Leader of The Pack: Internet Ads Outpace Traditional Media

Third-quarter results leave no doubt that the tentative recovery in the media business will also be unevenly distributed, with the Internet faring dramatically better than traditional media competitors in the print and broadcast world.

This continues the long-term shift to digital media that was already in evidence before the economic downturn; it was simply accelerated by recessionary pressures.

Total digital ad revenue jumped 17% to a record-breaking $6.4 billion in the third quarter, according to the latest quarterly survey by the Interactive Advertising Bureau and PricewaterhouseCoopers. In addition to being the biggest quarter ever in dollar terms, this is also the biggest year-over-year percentage increase since the first quarter of 2008, when it increased 18.2%.

The growth was attributed to increasing demand across all digital ad categories, including search, display, video and mobile.

These strong third-quarter results come on the heels of a 7.5% increase in the first quarter and a 13.9% increase in the second quarter of 2010, also per the IAB.

While industry statistics are still being compiled, it’s clear that most traditional media are not faring nearly as well.

Averaging the third-quarter results of major newspaper publishers (including the New York Times Co., Gannett, McClatchy, the Washington Post Co., A.H. Belo, E.W. Scripps, and Media General), total newspaper ad revenues declined about 3.7% in the last quarter. That follows declines of 9.7% in the first quarter and 5.5% in the second quarter, according to the Newspaper Association of America.

A third-quarter loss would make it the 17th quarter of straight declines for the newspaper business. The industry’s decline over the last couple of years has been dramatic: Total revenues of $12.4 billion in the first half of 2010 are down 47.3% from $23.5 billion in the first half of 2006.

The recovery in consumer magazines has also been distinctly lackluster, with total ad pages edging up 3.6% in the third quarter, following a 9.4% drop in the first quarter and a 1% increase in the second quarter, according to the Publishers Information Bureau.

These modest increases are not nearly enough to make up for ground lost over the last couple of years. In the first nine months of 2010, total ad pages came to 118,717, per the PIB — down 31.6% from 173,501 in the first nine months of 2006.

Radio is doing somewhat better. Third-quarter results from a number of big radio broadcast groups (Clear Channel, CBS Radio, Cumulus, Emmis, and Entercom) suggest that total radio ad revenues increased about 5% last quarter. That follows a 6% increase in the first quarter and a 6% increase in the second quarter, according to the Radio Advertising Bureau.

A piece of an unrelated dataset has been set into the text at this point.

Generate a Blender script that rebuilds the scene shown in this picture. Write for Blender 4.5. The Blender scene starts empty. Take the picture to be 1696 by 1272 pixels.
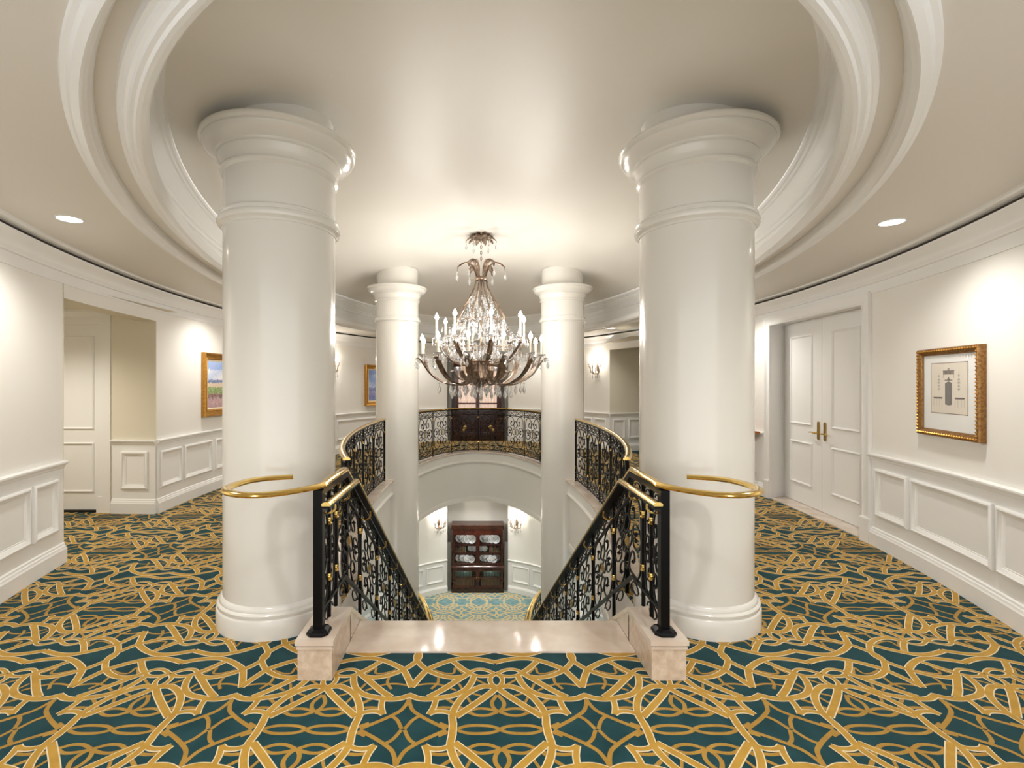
import bpy, math, random
from math import sin, cos, pi, sqrt, atan2, hypot
from mathutils import Vector
from mathutils.geometry import tessellate_polygon
random.seed(7)
COL = bpy.context.scene.collection
YC = 6.8                       # centre of the oval hall
LOW = -4.27                    # lower floor level
HLOW = LOW

# ------------------------------------------------------------ materials
def mat(name, color, rough=0.5, metal=0.0, spec=0.5, noise=None, bump=None, coat=0.0, emit=None, trans=None):
    m = bpy.data.materials.new(name); m.use_nodes = True
    nt = m.node_tree; b = nt.nodes['Principled BSDF']
    b.inputs['Base Color'].default_value = (*color, 1); b.inputs['Roughness'].default_value = rough
    b.inputs['Metallic'].default_value = metal; b.inputs['Specular IOR Level'].default_value = spec
    b.inputs['Coat Weight'].default_value = coat
    if emit: b.inputs['Emission Color'].default_value = (*emit[0], 1); b.inputs['Emission Strength'].default_value = emit[1]
    if trans: b.inputs['Transmission Weight'].default_value = trans
    if noise or bump:
        tc = nt.nodes.new('ShaderNodeTexCoord')
    if noise:
        sc, c2, det = noise
        n = nt.nodes.new('ShaderNodeTexNoise'); n.inputs['Scale'].default_value = sc; n.inputs['Detail'].default_value = det
        r = nt.nodes.new('ShaderNodeValToRGB'); r.color_ramp.elements[0].position = .35; r.color_ramp.elements[1].position = .68
        r.color_ramp.elements[0].color = (*color, 1); r.color_ramp.elements[1].color = (*c2, 1)
        nt.links.new(tc.outputs['Object'], n.inputs['Vector']); nt.links.new(n.outputs['Fac'], r.inputs['Fac'])
        nt.links.new(r.outputs['Color'], b.inputs['Base Color'])
    if bump:
        n2 = nt.nodes.new('ShaderNodeTexNoise'); n2.inputs['Scale'].default_value = bump[0]; n2.inputs['Detail'].default_value = 3
        bp = nt.nodes.new('ShaderNodeBump'); bp.inputs['Strength'].default_value = bump[1]; bp.inputs['Distance'].default_value = .01
        nt.links.new(tc.outputs['Object'], n2.inputs['Vector']); nt.links.new(n2.outputs['Fac'], bp.inputs['Height'])
        nt.links.new(bp.outputs['Normal'], b.inputs['Normal'])
    return m
def sheen(m, w=.5, tint=(1, .93, .80)):
    b = m.node_tree.nodes['Principled BSDF']; b.inputs['Sheen Weight'].default_value = w; b.inputs['Sheen Roughness'].default_value = .35
    b.inputs['Sheen Tint'].default_value = (*tint, 1); return m
def colmat(name, rough=.6):
    m = bpy.data.materials.new(name); m.use_nodes = True; nt = m.node_tree
    a = nt.nodes.new('ShaderNodeAttribute'); a.attribute_name = 'Col'
    nt.links.new(a.outputs['Color'], nt.nodes['Principled BSDF'].inputs['Base Color'])
    nt.nodes['Principled BSDF'].inputs['Roughness'].default_value = rough
    return m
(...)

But local ad revenues — long the mainstay of broadcast radio — appear to be stagnating, with a mere 3% increase in the first half of 2010 to $5.5 billion, per the RAB. And total revenues of $8.2 billion in the first half are still down about 21% from the 2007 level of $10.4 billion.

The disparities between online advertising and these traditional media are especially stark in light of overall ad spending trends. Over the 19 quarters from the beginning of 2006 to the third quarter of this year, online advertising growth rates matched or exceeded overall ad spending growth rates in all but one quarter (the third quarter of 2009), or about 95% of the time.

Radio has matched or exceeded overall ad-spending growth rates in just five quarters over the same period, or 26% of the time. Magazine ad pages managed to match or exceed the overall growth rate twice, in the first quarter of 2007 and the third quarter of this year, or 11% of the time. Newspapers have failed to match or exceed the overall growth rate even once in this period.